In this map showing drought conditions as of Aug. 21, 2012, it is easy to identify the many areas across the continental US, covering several unconventional plays, that have experienced drought conditions ranging from abnormally dry to exceptional. (Image courtesy of the National Drought Mitigation Center at the University of Nebraska-Lincoln)

Finding alternative successes

Several alternatives have been used, or are currently in use, in drilling and fracturing operations. While some have experienced success, the jury is still out on others as each brings a unique set of challenges that the industry is working to address.

One alternative is the use of recycled produced water. When Devon Energy Corp. drilled its first well in Oklahoma’s Cana Woodford shale play in 2008, company officials found that the flowback water was sufficiently low in salt content and could be reused without needing extensive treatment.

The company built a water recycling facility in the area that in the first three months of its operation in 2012 saved more than 1 MMbbl of water. Considering that the state was experiencing exceptional drought conditions, the facility could not have gone operational at a better time.

According to Devon spokesman Tim Hartley, field operators are very pleased with how the program is working. “The new facility was put into service around mid-year 2012 – from an idea for which no regulatory permitting process existed in 2008,” Hartley said. “At the time the facility was first proposed, there was no regulatory permitting process in place for it. This was due primarily to the size of the storage reservoir, which can hold 500,000 bbl or 21 MMgal of water.”

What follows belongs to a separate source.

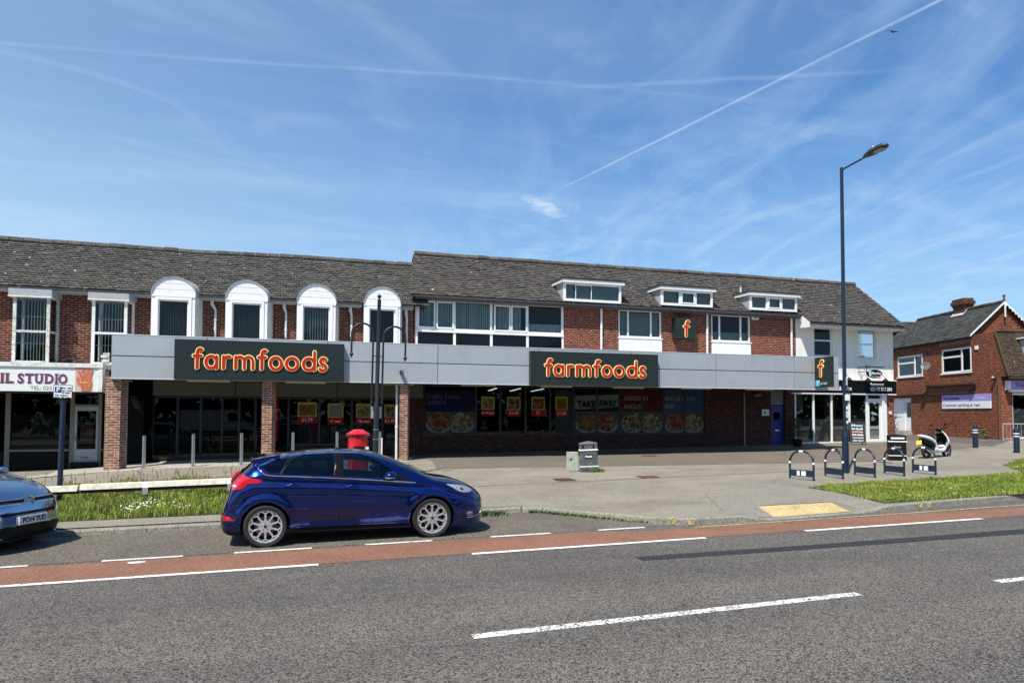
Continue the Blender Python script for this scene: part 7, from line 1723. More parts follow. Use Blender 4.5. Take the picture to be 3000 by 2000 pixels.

By the end of January 2013, the company expected to have 63 wells hooked up to the system, with the goal of connecting an additional 112 wells throughout 2013. The system has recycled 3.5 MMbbl of water to date. In 2013 it is expected that an additional 5 MMbbl of water will be recycled. “Devon has installed approximately 15 miles [24 km] of water pipe connecting our wells to the Cana water facility so far,” he said. “We expect to lay an additional 25 miles [40 km] of pipe to wells in the Cana during 2013.”

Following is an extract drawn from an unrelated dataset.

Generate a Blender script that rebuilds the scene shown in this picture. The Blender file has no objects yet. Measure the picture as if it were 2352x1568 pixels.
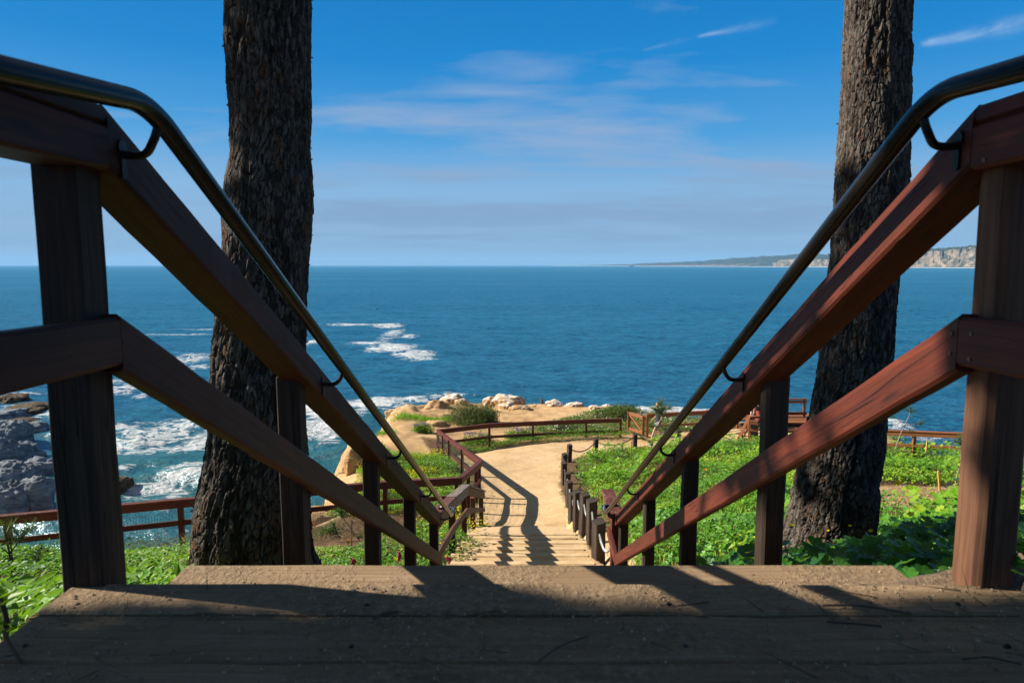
import bpy, bmesh, math, random
import numpy as np
from math import radians, sin, cos, tan, pi
from mathutils import Vector

SC = bpy.context.scene
COL = SC.collection
rng = np.random.default_rng(7)
random.seed(7)

# ------------------------------------------------------------------ measuring
# metres; sea level z = 0; the viewer's eye is at (0, 0, CAMZ) looking along +Y
CAMZ = 22.0
PITCH = radians(6.37)
F = 1568.0
CP, SP = cos(PITCH), sin(PITCH)


def ray(x, y):
    a = (x - 1176.0) / F
    b = (784.0 - y) / F
    return (a, CP + b * SP, -SP + b * CP)


def at(x, y, Y):                       # measured direction at a chosen real distance
    d = ray(x, y)
    t = Y / d[1]
    return np.array([d[0] * t, Y, CAMZ + d[2] * t])


def atz(x, y, z):                      # measured direction down to a level
    d = ray(x, y)
    t = (z - CAMZ) / d[2]
    return np.array([d[0] * t, d[1] * t, z])


# ------------------------------------------------------------------ noise
_T = np.random.default_rng(1).random((64, 64, 64)).astype(np.float32)


def vnoise(x, y, z=0.0):
    x, y, z = np.broadcast_arrays(np.asarray(x, float), np.asarray(y, float), np.asarray(z, float))
    xi, yi, zi = np.floor(x).astype(int), np.floor(y).astype(int), np.floor(z).astype(int)
    fx, fy, fz = x - xi, y - yi, z - zi
    fx = fx * fx * (3 - 2 * fx); fy = fy * fy * (3 - 2 * fy); fz = fz * fz * (3 - 2 * fz)
    r = 0
    for i in (0, 1):
        wx = fx if i else 1 - fx
        for j in (0, 1):
            wy = fy if j else 1 - fy
            for k in (0, 1):
                wz = fz if k else 1 - fz
                r = r + _T[(xi + i) & 63, (yi + j) & 63, (zi + k) & 63] * wx * wy * wz
    return r


def fbm(x, y, z=0.0, octv=4, gain=0.5):
    x, y, z = np.asarray(x, float), np.asarray(y, float), np.asarray(z, float)
    a, s, r = 1.0, 0.0, 0
    for o in range(octv):
        r = r + a * vnoise(x + 17.3 * o, y + 5.1 * o, z + 9.7 * o)
        s += a
        a *= gain
        x, y, z = x * 2.03, y * 2.03, z * 2.03
    return r / s


def sstep(a, b, x):
    t = np.clip((x - a) / (b - a), 0, 1)
    return t * t * (3 - 2 * t)


def voronoi2(x, y, seed=3):
    T = np.random.default_rng(seed).random((128, 128, 3))
    xi, yi = np.floor(x).astype(int), np.floor(y).astype(int)
    f1 = np.full(x.shape, 9.0); f2 = np.full(x.shape, 9.0); idv = np.zeros(x.shape)
    for i in (-1, 0, 1):
        for j in (-1, 0, 1):
            c = T[(xi + i) & 127, (yi + j) & 127]
            d = np.hypot(xi + i + c[..., 0] - x, yi + j + c[..., 1] - y)
            n = d < f1
            f2 = np.where(n, f1, np.minimum(f2, d))
            idv = np.where(n, c[..., 2], idv)
            f1 = np.where(n, d, f1)
    return f1, f2, idv


def sdist(poly, X, Y):                 # signed distance to a polygon, positive inside
    P = np.asarray(poly, float)
    d = np.full(X.shape, 1e9); ins = np.zeros(X.shape, bool)
    n = len(P)
    for i in range(n):
        a, b = P[i], P[(i + 1) % n]
        e = b - a
        t = np.clip(((X - a[0]) * e[0] + (Y - a[1]) * e[1]) / (e @ e), 0, 1)
        d = np.minimum(d, np.hypot(X - a[0] - t * e[0], Y - a[1] - t * e[1]))
        c = ((a[1] > Y) != (b[1] > Y))
        xx = a[0] + (Y - a[1]) / (b[1] - a[1] + 1e-12) * e[0]
        ins ^= c & (X < xx)
    return np.where(ins, d, -d)


# ------------------------------------------------------------------ objects
ORG = {}


def tag(o, label=None, cat=None, group=None, kind=None):
    if label: o['label'] = label
    if cat: o['category'] = cat
    if group: o['group'] = group
    if kind: o['kind'] = kind
    return o


def thing(name, label, cat, loc, group=None):
    o = bpy.data.objects.new(name, None)
    COL.objects.link(o)
    o.empty_display_size = 0.2
    o.location = tuple(float(v) for v in loc)
    ORG[o] = np.array(loc, float)
    return tag(o, label, cat, group)


def np_mesh(name, V, FA, attrs=None, smooth=False):
    """FA: array (m,k) or list of arrays/lists."""
    me = bpy.data.meshes.new(name)
    V = np.ascontiguousarray(V, np.float32)
    me.vertices.add(len(V))
    me.vertices.foreach_set('co', V.ravel())
    if not isinstance(FA, list): FA = [FA]
    flat, lens = [], []
    for f in FA:
        f = np.asarray(f, np.int32)
        if f.ndim == 1: f = f[None]
        flat.append(f.ravel()); lens.append(np.full(len(f), f.shape[1], np.int32))
    flat = np.concatenate(flat); lens = np.concatenate(lens)
    me.loops.add(len(flat)); me.polygons.add(len(lens))
    st = np.concatenate([[0], np.cumsum(lens)[:-1]]).astype(np.int32)
    me.polygons.foreach_set('loop_start', st)
    me.loops.foreach_set('vertex_index', flat)
    me.update(calc_edges=True)
    me.validate()
    for k, a in (attrs or {}).items():
        a = np.asarray(a, np.float32)
        if a.ndim == 1:
            at_ = me.attributes.new(k, 'FLOAT', 'POINT'); at_.data.foreach_set('value', a)
        else:
            at_ = me.attributes.new(k, 'FLOAT_VECTOR', 'POINT'); at_.data.foreach_set('vector', a.ravel())
    me.polygons.foreach_set('use_smooth', np.full(len(lens), smooth))
    return me


def link(name, V, FA, mat, parent=None, loc=None, attrs=None, smooth=False):
    org = ORG[parent] if parent is not None else (np.zeros(3) if loc is None else np.array(loc, float))
    me = np_mesh(name, np.asarray(V, float) - org, FA, attrs, smooth)
    me.materials.append(mat)
    o = bpy.data.objects.new(name, me)
    COL.objects.link(o)
    ORG[o] = org
    if parent is not None: o.parent = parent
    else: o.location = tuple(org)
    return o


class MB:
    """collects shapes for ONE mesh; every vertex carries a grain coordinate."""

    def __init__(s):
        s.V, s.G, s.FA, s.n = [], [], [], 0

    def add(s, V, faces, G=None):
        V = np.asarray(V, float)
        if G is None: G = V.copy()
        s.V.append(V); s.G.append(np.asarray(G, float))
        for f in faces:
            s.FA.append(np.asarray(f, np.int64) + s.n)
        s.n += len(V)
        return s

    def beam(s, p0, p1, w, h, up=(0, 0, 1), ch=0.006, vcut=(False, False), wob=0.0012, seg=0.12):
        p0, p1, up = np.array(p0, float), np.array(p1, float), np.array(up, float)
        t = p1 - p0; L = np.linalg.norm(t); t /= L
        sd = np.cross(t, up)
        if np.linalg.norm(sd) < 1e-4: sd = np.array([1.0, 0, 0])
        sd /= np.linalg.norm(sd)
        u = np.cross(sd, t)
        a, b = w / 2, h / 2
        ch = min(ch, a * .4, b * .4)
        sec = np.array([(-a + ch, -b), (a - ch, -b), (a, -b + ch), (a, b - ch), (a - ch, b), (-a + ch, b), (-a, b - ch), (-a, -b + ch)])
        n = max(2, int(L / seg) + 1)
        hd = np.array([t[0], t[1], 0]); hl = np.linalg.norm(hd)
        V, G = [], []
        o1 = random.random() * 40; o2 = random.random() * 40
        s0 = np.zeros(8); s1 = np.full(8, L)
        if hl > 1e-3:
            hd /= hl
            off = sec[:, 0, None] * sd + sec[:, 1, None] * u
            adj = -(off @ hd) / (t @ hd)
            if vcut[0]: s0 = adj
            if vcut[1]: s1 = L + adj
        for i in range(n):
            f = i / (n - 1)
            st = s0 * (1 - f) + s1 * f
            ring = p0 + st[:, None] * t + sec[:, 0, None] * sd + sec[:, 1, None] * u
            if 0 < i < n - 1: ring = ring + (np.random.default_rng(int(o1 * 1000) + i).random((1, 3)) - .5) * 2 * wob
            V.append(ring)
            G.append(np.stack([st + o1, sec[:, 0] + o2, sec[:, 1] + o2 * .7], 1))
        V = np.concatenate(V); G = np.concatenate(G)
        k = np.arange(8); kn = (k + 1) % 8
        fq = [np.stack([i * 8 + k, i * 8 + kn, (i + 1) * 8 + kn, (i + 1) * 8 + k], 1) for i in range(n - 1)]
        return s.add(V, [np.concatenate(fq), np.arange(8)[::-1], (n - 1) * 8 + np.arange(8)], G)

    def box(s, c, size, yaw=0.0, ch=0.004):
        c = np.array(c, float)
        d = np.array([sin(yaw) * 0 + cos(yaw), sin(yaw), 0]) * size[0] / 2
        return s.beam(c - d, c + d, size[1], size[2], ch=ch, wob=0, seg=10)

    def tube(s, pts, r, n=8, caps=True):
        P = np.array(pts, float)
        R = np.full(len(P), r, float) if np.isscalar(r) else np.array(r, float)
        T = np.gradient(P, axis=0)
        T /= np.linalg.norm(T, axis=1)[:, None] + 1e-12
        ref = np.array([0, 0, 1.0]) if abs(T[0][2]) < .9 else np.array([1.0, 0, 0])
        u = np.cross(T[0], ref); u /= np.linalg.norm(u)
        V, G, ln = [], [], 0
        an = np.arange(n) / n * 2 * pi
        o1 = random.random() * 40
        for i in range(len(P)):
            u = u - T[i] * (u @ T[i]); u /= np.linalg.norm(u) + 1e-12
            v = np.cross(T[i], u)
            if i: ln += np.linalg.norm(P[i] - P[i - 1])
            V.append(P[i] + R[i] * (np.cos(an)[:, None] * u + np.sin(an)[:, None] * v))
            G.append(np.stack([np.full(n, ln + o1), np.cos(an) * R[i], np.sin(an) * R[i]], 1))
        k = np.arange(n); kn = (k + 1) % n
        fq = np.concatenate([np.stack([i * n + k, i * n + kn, (i + 1) * n + kn, (i + 1) * n + k], 1) for i in range(len(P) - 1)])
        fs = [fq]
        if caps and n > 2: fs += [k[::-1], (len(P) - 1) * n + k]
        return s.add(np.concatenate(V), fs, np.concatenate(G))

    def build(s, name, mat, parent=None, loc=None, smooth=False):
        by = {}
        for f in s.FA:
            f = f[None] if f.ndim == 1 else f
            by.setdefault(f.shape[1], []).append(f)
        FA = [np.concatenate(v) for v in by.values()]
        return link(name, np.concatenate(s.V), FA, mat, parent, loc, {'gco': np.concatenate(s.G)}, smooth)


def bez(p0, p1, p2, n=8):              # rounded corner
    t = np.linspace(0, 1, n)[:, None]
    p0, p1, p2 = map(lambda p: np.array(p, float), (p0, p1, p2))
    return (1 - t) ** 2 * p0 + 2 * t * (1 - t) * p1 + t * t * p2


def smooth_path(pts, n=6):             # Catmull-Rom
    P = np.array(pts, float)
    P = np.vstack([2 * P[0] - P[1], P, 2 * P[-1] - P[-2]])
    out = []
    for i in range(1, len(P) - 2):
        for t in np.linspace(0, 1, n, endpoint=False):
            a, b, c, d = P[i - 1], P[i], P[i + 1], P[i + 2]
            out.append(.5 * (2 * b + (c - a) * t + (2 * a - 5 * b + 4 * c - d) * t * t + (3 * b - a - 3 * c + d) * t ** 3))
    out.append(P[-2])
    return np.array(out)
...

Another successful alternative is the use of saline or brackish water. For example, Apache Corp. uses saline water in its wells in the Horn River basin located in northeast British Columbia. The nonpotable water is from the Debolt subsurface brine aquifer located just above the Horn River shale.

Before it is used, the saline water is treated at the Debolt Water Treatment Plant. The plant produced approximately 95% of the water required for fracturing operations in Apache’s Horn River basin area in 2011.

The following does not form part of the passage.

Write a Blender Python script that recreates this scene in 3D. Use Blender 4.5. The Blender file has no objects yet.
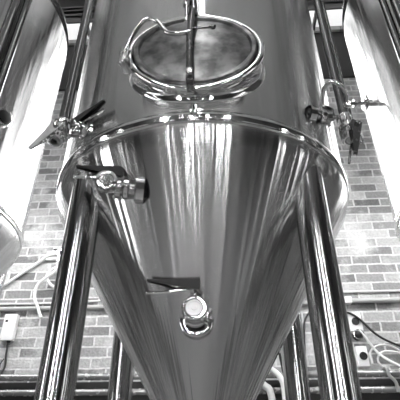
import bpy, bmesh, math, random
from mathutils import Vector, Matrix
random.seed(7)
C = bpy.context.scene.collection
PI = math.pi

# ------------------------------------------------------------------ materials
def new_mat(name):
    m = bpy.data.materials.new(name); m.use_nodes = True
    nt = m.node_tree; b = nt.nodes['Principled BSDF']
    return m, nt, b
def g(v): return (v, v, v, 1)
def plain(name, v, rough=.5, metal=0, **kw):
    m, nt, b = new_mat(name)
    b.inputs['Base Color'].default_value = g(v)
    b.inputs['Roughness'].default_value = rough
    b.inputs['Metallic'].default_value = metal
    # faint procedural unevenness
    tc = nt.nodes.new('ShaderNodeTexCoord'); n = nt.nodes.new('ShaderNodeTexNoise')
    n.inputs['Scale'].default_value = kw.get('scale', 30)
    nt.links.new(tc.outputs['Object'], n.inputs['Vector'])
    r = nt.nodes.new('ShaderNodeMapRange')
    r.inputs['To Min'].default_value = max(0, rough-.06); r.inputs['To Max'].default_value = min(1, rough+.08)
    nt.links.new(n.outputs['Fac'], r.inputs['Value']); nt.links.new(r.outputs['Result'], b.inputs['Roughness'])
    return m
def steel(name, base=.6, rough=.2, aniso=.75, streak=(14, 14, .5), bump=.25, dist=.004, ripple=False, rot=0, det=3, stain=False):
    """brushed stainless: grain runs round the vessel, so reflections smear upright"""
    m, nt, b = new_mat(name); L = nt.links
    b.inputs['Metallic'].default_value = 1
    tc = nt.nodes.new('ShaderNodeTexCoord')
    mp = nt.nodes.new('ShaderNodeMapping'); mp.inputs['Scale'].default_value = streak
    sp = nt.nodes.new('ShaderNodeSeparateXYZ'); L.new(tc.outputs['Object'], sp.inputs[0])
    nrm = nt.nodes.new('ShaderNodeVectorMath'); nrm.operation = 'NORMALIZE'
    flat = nt.nodes.new('ShaderNodeCombineXYZ'); L.new(sp.outputs['X'], flat.inputs['X']); L.new(sp.outputs['Y'], flat.inputs['Y'])
    L.new(flat.outputs[0], nrm.inputs[0])
    sn = nt.nodes.new('ShaderNodeSeparateXYZ'); L.new(nrm.outputs['Vector'], sn.inputs[0])
    co = nt.nodes.new('ShaderNodeCombineXYZ')
    if ripple:
        L.new(sn.outputs['X'], co.inputs['X']); L.new(sn.outputs['Y'], co.inputs['Y']); L.new(sp.outputs['Z'], co.inputs['Z'])
        L.new(co.outputs[0], mp.inputs['Vector'])
    else:
        L.new(tc.outputs['Object'], mp.inputs['Vector'])
    n = nt.nodes.new('ShaderNodeTexNoise'); n.inputs['Scale'].default_value = 1; n.inputs['Detail'].default_value = det
    L.new(mp.outputs[0], n.inputs['Vector'])
    bp = nt.nodes.new('ShaderNodeBump'); bp.inputs['Strength'].default_value = bump; bp.inputs['Distance'].default_value = dist
    L.new(n.outputs['Fac'], bp.inputs['Height']); L.new(bp.outputs[0], b.inputs['Normal'])
    mp2 = nt.nodes.new('ShaderNodeMapping'); mp2.inputs['Scale'].default_value = (22, 22, 1.2) if not stain else (14, 14, 16)
    L.new((co if ripple else tc).outputs[0 if ripple else 'Object'], mp2.inputs['Vector'])
    n2 = nt.nodes.new('ShaderNodeTexNoise'); n2.inputs['Scale'].default_value = 1.5; n2.inputs['Detail'].default_value = 4
    L.new(mp2.outputs[0], n2.inputs['Vector'])
    r = nt.nodes.new('ShaderNodeMapRange'); r.inputs['To Min'].default_value = rough*.95; r.inputs['To Max'].default_value = rough*1.06
    L.new(n2.outputs['Fac'], r.inputs['Value']); L.new(r.outputs['Result'], b.inputs['Roughness'])
    cr = nt.nodes.new('ShaderNodeMapRange')
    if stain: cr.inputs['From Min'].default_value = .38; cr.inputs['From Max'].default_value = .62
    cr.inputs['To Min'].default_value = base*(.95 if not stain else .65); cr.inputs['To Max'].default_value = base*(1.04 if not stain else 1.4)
    L.new(n2.outputs['Fac'], cr.inputs['Value'])
    L.new(cr.outputs['Result'], b.inputs['Base Color'])
    if aniso:
        b.inputs['Anisotropic'].default_value = aniso; b.inputs['Anisotropic Rotation'].default_value = rot
        t = nt.nodes.new('ShaderNodeTangent'); t.direction_type = 'RADIAL'; t.axis = 'Z'
        L.new(t.outputs[0], b.inputs['Tangent'])
    return m
M = {}
M['tank'] = steel('brushed_stainless', base=.60, rough=.21, aniso=.9, ripple=True, streak=(10, 10, .6), bump=.36, dist=.016, rot=.25, det=1.6)
M['leg'] = plain('tube_stainless', .42, .12, 1, scale=1.5)
M['pipe'] = plain('dark_tube_stainless', .14, .13, 1, scale=1.5)
M['darksteel'] = plain('dark_steel', .16, .25, 1)
M['polish'] = plain('polished_stainless', .78, .09, 1)
M['fitting'] = plain('cast_stainless', .62, .2, 1)
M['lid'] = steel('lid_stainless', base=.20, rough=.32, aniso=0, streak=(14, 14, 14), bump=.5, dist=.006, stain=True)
M['dark'] = plain('black_handle', .02, .35, .3)
M['capsteel'] = plain('machined_cap_steel', .45, .3, 1)
M['rubber'] = plain('black_rubber', .015, .5)
M['bore'] = plain('blackened_bore', .01, .6)
M['white'] = plain('white_plastic', .82, .4)
M['whitepipe'] = plain('white_painted_pipe', .62, .4)
M['greypipe'] = plain('grey_painted_pipe', .42, .35)
M['darkpipe'] = plain('dark_painted_pipe', .3, .25, .5)
M['cable'] = plain('white_cable', .8, .45)
M['black_beam'] = plain('black_painted_steel', .018, .5)
M['plaster'] = plain('grey_plaster', .06, .8)
M['frame'] = plain('dark_window_frame', .05, .5)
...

“A total of one or two additives are mixed in with the water, usually a friction reducer and a small dose of biocide, and we frac the well with it,” said George King, distinguished engineering advisor for Apache Corp. “Produced water is then filtered and put right back into the formation. It is a closed-loop fracturing system.”

According to King, Apache and other companies have found that saltwater is equally as good as freshwater for fracturing. Consistency of the water quality, however, is the key.

“As long as you can keep the water quality relatively consistent – the consistency of the chlorides, the hardness, the calcium – then a service vendor can take that and, by manipulating the chemistry of the small amount of additives, actually get the friction reducers, biocides, and all of those things to work,” he said.

An add-on perk to using saline water out of an aquifer is that “we’re using water that’s been outside of the hydrologic cycle for a long time,” said Young. “We’re not losing any water that was originally part of the hydrologic cycle.”

Young added that if the flowback water is treated on site and made available for release into rivers or streams, then water is being added back to the hydrologic cycle, which is “very advantageous, particularly in areas that are water-short,” he said. “And that could be a new source of water for communities.”